Betrokkene heeft erop gewezen dat op de formulieren betreffende de twee jaargesprekken is aangekruist dat op het punt zelfstandigheid wordt voldaan aan de eisen/norm/profiel. Ook de rechtbank achtte dit van zwaarwegend belang. Dit enkele gegeven maakt het zojuist geschetste beeld, zoals dat ook uit de bewuste gespreksverslagen naar voren komt, echter niet anders. Van belang in dit verband is dat tussentijdse gesprekken zoals hier aan de orde niet hetzelfde karakter hebben als een personeelsbeoordeling. Blijkens de van toepassing zijnde Regeling personeelsbeoordeling en jaargesprek is het doel van het jaargesprek het gezamenlijk bespreken van het functioneren van de medewerker in brede zin over de voorafgaande periode en het maken van gerichte afspraken over de voorliggende periode. Dat is iets wezenlijk anders dan het geven van een eenzijdige beoordeling. De aan te kruisen onderwerpen op het formulier voor het jaargesprek zijn dan ook anders geformuleerd dan de beoordelingsaspecten, weergegeven op het beoordelingsformulier. Het is voorstelbaar dat, zoals namens appellant is toegelicht, de leidinggevende tijdens de jaargesprekken vooral opbouwende kritiek heeft willen meegeven en betrokkene niet op voorhand heeft willen demotiveren met negatieve scores. Uit het verloop van de gesprekken komt niettemin naar voren dat het functioneren van betrokkene nog niet voldeed aan de daaraan te stellen eisen. Niet gezegd kan dus worden dat betrokkene onvoldoende duidelijk is gemaakt dat ongewijzigde voortzetting van haar functioneren tot een onvoldoende beoordeling zou kunnen leiden.
3.6.
Betrokkene heeft verder gewezen op de verbetering van haar discussiegedrag, zoals die in het verslag van het tweede jaargesprek is omschreven. Die verbetering is op dat moment onmiskenbaar gesignaleerd. Het enkel verbeteren van dit gedrag levert echter nog niet in alle opzichten taakvolwassenheid op.

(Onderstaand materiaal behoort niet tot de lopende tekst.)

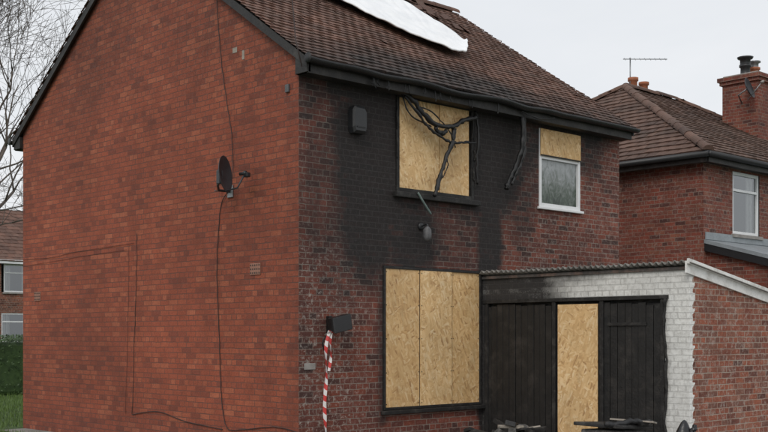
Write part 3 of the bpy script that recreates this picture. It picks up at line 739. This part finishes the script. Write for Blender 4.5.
# ================================================================ DISTANT HOUSE, HEDGE, GROUND, TREE
Q=empty('distant_house')
wins=((11.35,12.5,3.35,4.5),(11.25,12.6,1.3,2.5),(7,8.4,3.35,4.5),(7,8.4,1.3,2.5))
wall('front_wall','y',33,4,15.5,0,4.75,list(wins),M_out,Q,step=.2)
wall('side_wall','x',4,33,40,0,4.75,[],M_out,Q,step=.5,topf=lambda y:4.75+.66*min(y-33,40-y),flip=True)
wall('far_wall','x',15.5,33,40,0,4.75,[],M_out,Q,step=.5,topf=lambda y:4.75+.66*min(y-33,40-y))
tiled('roof_front',(3.9,32.7,4.6),(1,0,0),(0,1,.66),11.7,math.hypot(3.8,3.8*.66),None,M_tile,Q,seed=21,per=.3,g=.3)
tiled('roof_back',(15.6,40.3,4.6),(-1,0,0),(0,-1,.66),11.7,math.hypot(3.8,3.8*.66),None,M_tile,Q,seed=22,per=.3,g=.3)
box('fascia',3.95,15.55,32.72,32.75,4.5,4.66,M_upvc,Q)
for k,(a,c,z0,z1) in enumerate(wins):
    W=bpy.data.objects.new('window_unit_%d'%k,None); S.collection.objects.link(W); W.parent=Q
    upvc_window(W,a,c,z0,z1,33)
Hd=empty('garden_hedge')
V=[];F=[]
for i in range(16000):
    c=Vector((random.uniform(-6,9.5),18+random.choice([-1,1])*random.uniform(.2,.5) if random.random()<.6 else 18+random.uniform(-.45,.45),random.uniform(0,1.52) if random.random()<.6 else random.uniform(1.4,1.6)))
    a=Vector((random.gauss(0,1),random.gauss(0,1),random.gauss(0,1))).normalized(); b_=a.orthogonal().normalized(); s_=random.uniform(.6,1.3)*.045
    k=len(V); V+= [c-a*s_,c-b_*s_*.5,c+a*s_,c+b_*s_*.5]; F.append((k,k+1,k+2,k+3))
mesh_obj('leaves',V,F,M_leaf,Hd)
box('hedge_core',-6,9.5,17.68,18.32,0,1.42,M_leaf,Hd,.1)
mesh_obj('ground',[(-250,-250,0),(250,-250,0),(250,250,0),(-250,250,0)],[(0,1,2,3)],M_grass)
mesh_obj('pavement',[(-12,-14,.004),(9.5,-14,.004),(9.5,7.4,.004),(-.5,7.4,.004),(-.5,-1.5,.004),(-12,-1.5,.004)],[(0,1,2,3,4,5)],M_concrete)
V=[];F=[]
for i in range(24000):
    x=random.uniform(-2.0,5);yy=random.uniform(5.5,17.4);h=random.uniform(.03,.13);an=random.uniform(0,6.3);dx=math.cos(an)*.006;dy=math.sin(an)*.006
    if x>-.5 and yy<7.6: continue
    k=len(V);lx=random.uniform(-.03,.03);V+=[(x-dx,yy-dy,0),(x+dx,yy+dy,0),(x+lx,yy+lx,h)];F.append((k,k+1,k+2))
mesh_obj('grass',V,F,M_blade)

def tree(name,base,h,seed,trunk=.24,spread=1.0):
    R=random.Random(seed);V=[];F=[]
    def grow(p,d,l,r,depth):
        n=5;pts=[p.copy()];rad=[r];q=p.copy();dd=d.copy()
        for i in range(n):
            dd=(dd+Vector((R.gauss(0,.13),R.gauss(0,.13),R.gauss(0.02,.10)))).normalized()
            q=q+dd*(l/n); pts.append(q.copy()); rad.append(r*(1-.42*(i+1)/n))
        tube_data(pts,rad,V,F,7 if depth<2 else (5 if depth<4 else 3))
        if depth>=6: return
        k=4 if depth<1 else R.choice([3,4,4]) if depth<4 else R.choice([3,3,4])
        for j in range(k):
            t=R.uniform(.4,1.0) if j else 1.0
            idx=min(n,max(1,int(round(t*n)))); an=R.uniform(.3,.95)*spread if j else R.uniform(.05,.3)
            axx=dd.orthogonal().normalized(); ang=R.uniform(0,6.28)
            side=(axx*math.cos(ang)+dd.cross(axx)*math.sin(ang))
            nd_=(dd*math.cos(an)+side*math.sin(an)); nd_.z+=.04; nd_.normalize()
            grow(pts[idx],nd_,l*R.uniform(.66,.86),max(.007,rad[idx]*R.uniform(.5,.78)),depth+1)
    grow(Vector(base),Vector((0.05,-.02,1)),h*.25,trunk,0)
    return mesh_obj(name,V,F,M_bark,None,smooth=True)
tree('bare_tree',(4.4,22.0,0),19.5,9,.30,1.05)

# ================================================================ LIGHT, SKY, CAMERA
W=bpy.data.worlds.new('World'); S.world=W; W.use_nodes=True; nt=W.node_tree; bg=nt.nodes['Background']
sdir=Vector((-.85,-.5,0)).normalized(); el=math.radians(42)
sky=nd(nt,'ShaderNodeTexSky',sky_type='NISHITA',sun_disc=False); sky.sun_elevation=el; sky.sun_rotation=math.atan2(sdir.x,sdir.y)%(2*math.pi)
sky.dust_density=3; sky.air_density=1.0
g=nd(nt,'ShaderNodeTexCoord').outputs['Generated']
cl=noise(nt,mapping(nt,g,(1,1,2.2)),2.2,6,.55,.4)
cloud=ramp(nt,cl,[(.3,(.84,.87,.905)),(.7,(.98,.985,1.0))])
cloud=mix(nt,1.0,cloud,(9.8,9.8,9.8),'MULTIPLY')
col=mix(nt,.90,sky.outputs[0],cloud)
nt.links.new(col,bg.inputs[0]); bg.inputs[1].default_value=.1
sl=bpy.data.lights.new('sun','SUN'); sl.energy=1.1; sl.angle=math.radians(22); sl.color=(1,.96,.9)
so=bpy.data.objects.new('sun',sl); S.collection.objects.link(so)
d=Vector((sdir.x*math.cos(el),sdir.y*math.cos(el),math.sin(el))); so.rotation_euler=d.to_track_quat('Z','Y').to_euler()
cam=bpy.data.cameras.new('camera'); co=bpy.data.objects.new('camera',cam); S.collection.objects.link(co); S.camera=co
cam.lens=52.5; cam.sensor_width=36; cam.shift_y=.155; cam.clip_end=1000
co.location=(-8.72,-10.75,1.6); co.rotation_euler=(math.radians(90),0,math.radians(-43.4))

De beoordeling bestrijkt bovendien de gehele beoordelingsperiode, dus ook de eerste maanden daarvan, waarin het discussiegedrag nog onverkort aan de orde was. Belangrijker dan dit alles is nog dat uit het gesprek dat over de beoordeling is gevoerd op 5 maart 2013 naar voren komt dat het discussiegedrag ten tijde van het opmaken van de beoordeling weer een kritiekpunt vormde. Betrokkene heeft die kritiek tijdens bedoeld gesprek onderkend en voor de toekomst verbetering beloofd. Uit dit een en ander valt niet anders af te leiden dan dat de in augustus 2012 geconstateerde verbetering zich gedurende het laatste deel van de beoordelingsperiode niet heeft voortgezet.
3.7.
Conclusie van het overwogene onder 3.2 tot en met 3.6 is dat de in geschil zijnde scores stand houden. Het hoger beroep slaagt dus. De Raad zal de aangevallen uitspraak, voor zover aangevochten, vernietigen en het beroep tegen het bestreden besluit ongegrond verklaren.
4. Voor een proceskostenveroordeling bestaat geen aanleiding.

BESLISSING

De Centrale Raad van Beroep
- vernietigt de aangevallen uitspraak, voor zover aangevochten;
- verklaart het beroep tegen het besluit van 19 mei 2015 ongegrond.
Deze uitspraak is gedaan door B.J. van de Griend als voorzitter en M. Kraefft en
J.Th. Wolleswinkel als leden, in tegenwoordigheid van M.S. Boomhouwer als griffier. De beslissing is uitgesproken in het openbaar op 15 december 2016.
(getekend) B.J. van de Griend
De griffier is verhinderd te ondertekenen.